DATA FOR THIS EXERCISE -
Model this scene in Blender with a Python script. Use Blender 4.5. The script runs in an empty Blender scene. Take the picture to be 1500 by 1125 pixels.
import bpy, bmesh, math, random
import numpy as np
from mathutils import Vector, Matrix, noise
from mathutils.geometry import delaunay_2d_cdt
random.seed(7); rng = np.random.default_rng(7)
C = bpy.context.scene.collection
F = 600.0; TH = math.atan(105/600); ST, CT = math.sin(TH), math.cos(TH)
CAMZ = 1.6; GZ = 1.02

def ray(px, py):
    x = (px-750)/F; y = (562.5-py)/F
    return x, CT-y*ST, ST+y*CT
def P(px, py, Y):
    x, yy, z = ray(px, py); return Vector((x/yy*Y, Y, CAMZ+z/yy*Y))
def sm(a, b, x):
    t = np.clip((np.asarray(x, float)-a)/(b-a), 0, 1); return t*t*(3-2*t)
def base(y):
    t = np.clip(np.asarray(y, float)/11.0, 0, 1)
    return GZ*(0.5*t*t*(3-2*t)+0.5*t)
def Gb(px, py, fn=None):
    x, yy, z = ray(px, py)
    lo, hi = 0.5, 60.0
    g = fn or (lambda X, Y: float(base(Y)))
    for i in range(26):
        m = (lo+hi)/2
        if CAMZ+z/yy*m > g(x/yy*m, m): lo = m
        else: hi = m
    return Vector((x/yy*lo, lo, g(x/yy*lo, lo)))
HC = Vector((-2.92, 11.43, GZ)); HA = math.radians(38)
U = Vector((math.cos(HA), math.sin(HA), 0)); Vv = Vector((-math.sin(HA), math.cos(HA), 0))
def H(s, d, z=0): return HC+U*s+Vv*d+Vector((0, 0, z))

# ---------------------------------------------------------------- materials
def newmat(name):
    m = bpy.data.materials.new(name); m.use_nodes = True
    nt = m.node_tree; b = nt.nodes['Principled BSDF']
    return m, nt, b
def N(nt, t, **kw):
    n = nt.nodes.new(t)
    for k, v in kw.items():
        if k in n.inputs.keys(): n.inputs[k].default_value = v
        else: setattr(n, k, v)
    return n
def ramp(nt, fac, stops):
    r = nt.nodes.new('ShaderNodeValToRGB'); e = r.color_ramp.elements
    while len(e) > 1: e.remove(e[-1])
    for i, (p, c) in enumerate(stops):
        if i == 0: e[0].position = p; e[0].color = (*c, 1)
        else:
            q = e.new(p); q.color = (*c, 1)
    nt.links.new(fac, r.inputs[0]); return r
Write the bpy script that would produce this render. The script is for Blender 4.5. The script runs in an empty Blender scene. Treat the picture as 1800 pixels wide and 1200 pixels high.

OBJECTIVE - Output the lines above verbatim and in full.

CORRECT RESPONSE -
Model this scene in Blender with a Python script. Use Blender 4.5. The script runs in an empty Blender scene. Take the picture to be 1500 by 1125 pixels.
import bpy, bmesh, math, random
import numpy as np
from mathutils import Vector, Matrix, noise
from mathutils.geometry import delaunay_2d_cdt
random.seed(7); rng = np.random.default_rng(7)
C = bpy.context.scene.collection
F = 600.0; TH = math.atan(105/600); ST, CT = math.sin(TH), math.cos(TH)
CAMZ = 1.6; GZ = 1.02

def ray(px, py):
    x = (px-750)/F; y = (562.5-py)/F
    return x, CT-y*ST, ST+y*CT
def P(px, py, Y):
    x, yy, z = ray(px, py); return Vector((x/yy*Y, Y, CAMZ+z/yy*Y))
def sm(a, b, x):
    t = np.clip((np.asarray(x, float)-a)/(b-a), 0, 1); return t*t*(3-2*t)
def base(y):
    t = np.clip(np.asarray(y, float)/11.0, 0, 1)
    return GZ*(0.5*t*t*(3-2*t)+0.5*t)
def Gb(px, py, fn=None):
    x, yy, z = ray(px, py)
    lo, hi = 0.5, 60.0
    g = fn or (lambda X, Y: float(base(Y)))
    for i in range(26):
        m = (lo+hi)/2
        if CAMZ+z/yy*m > g(x/yy*m, m): lo = m
        else: hi = m
    return Vector((x/yy*lo, lo, g(x/yy*lo, lo)))
HC = Vector((-2.92, 11.43, GZ)); HA = math.radians(38)
U = Vector((math.cos(HA), math.sin(HA), 0)); Vv = Vector((-math.sin(HA), math.cos(HA), 0))
def H(s, d, z=0): return HC+U*s+Vv*d+Vector((0, 0, z))

# ---------------------------------------------------------------- materials
def newmat(name):
    m = bpy.data.materials.new(name); m.use_nodes = True
    nt = m.node_tree; b = nt.nodes['Principled BSDF']
    return m, nt, b
def N(nt, t, **kw):
    n = nt.nodes.new(t)
    for k, v in kw.items():
        if k in n.inputs.keys(): n.inputs[k].default_value = v
        else: setattr(n, k, v)
    return n
def ramp(nt, fac, stops):
    r = nt.nodes.new('ShaderNodeValToRGB'); e = r.color_ramp.elements
    while len(e) > 1: e.remove(e[-1])
    for i, (p, c) in enumerate(stops):
        if i == 0: e[0].position = p; e[0].color = (*c, 1)
        else:
            q = e.new(p); q.color = (*c, 1)
    nt.links.new(fac, r.inputs[0]); return r
Write the bpy script that would produce this render. The script is for Blender 4.5. The script runs in an empty Blender scene. Treat the picture as 1800 pixels wide and 1200 pixels high.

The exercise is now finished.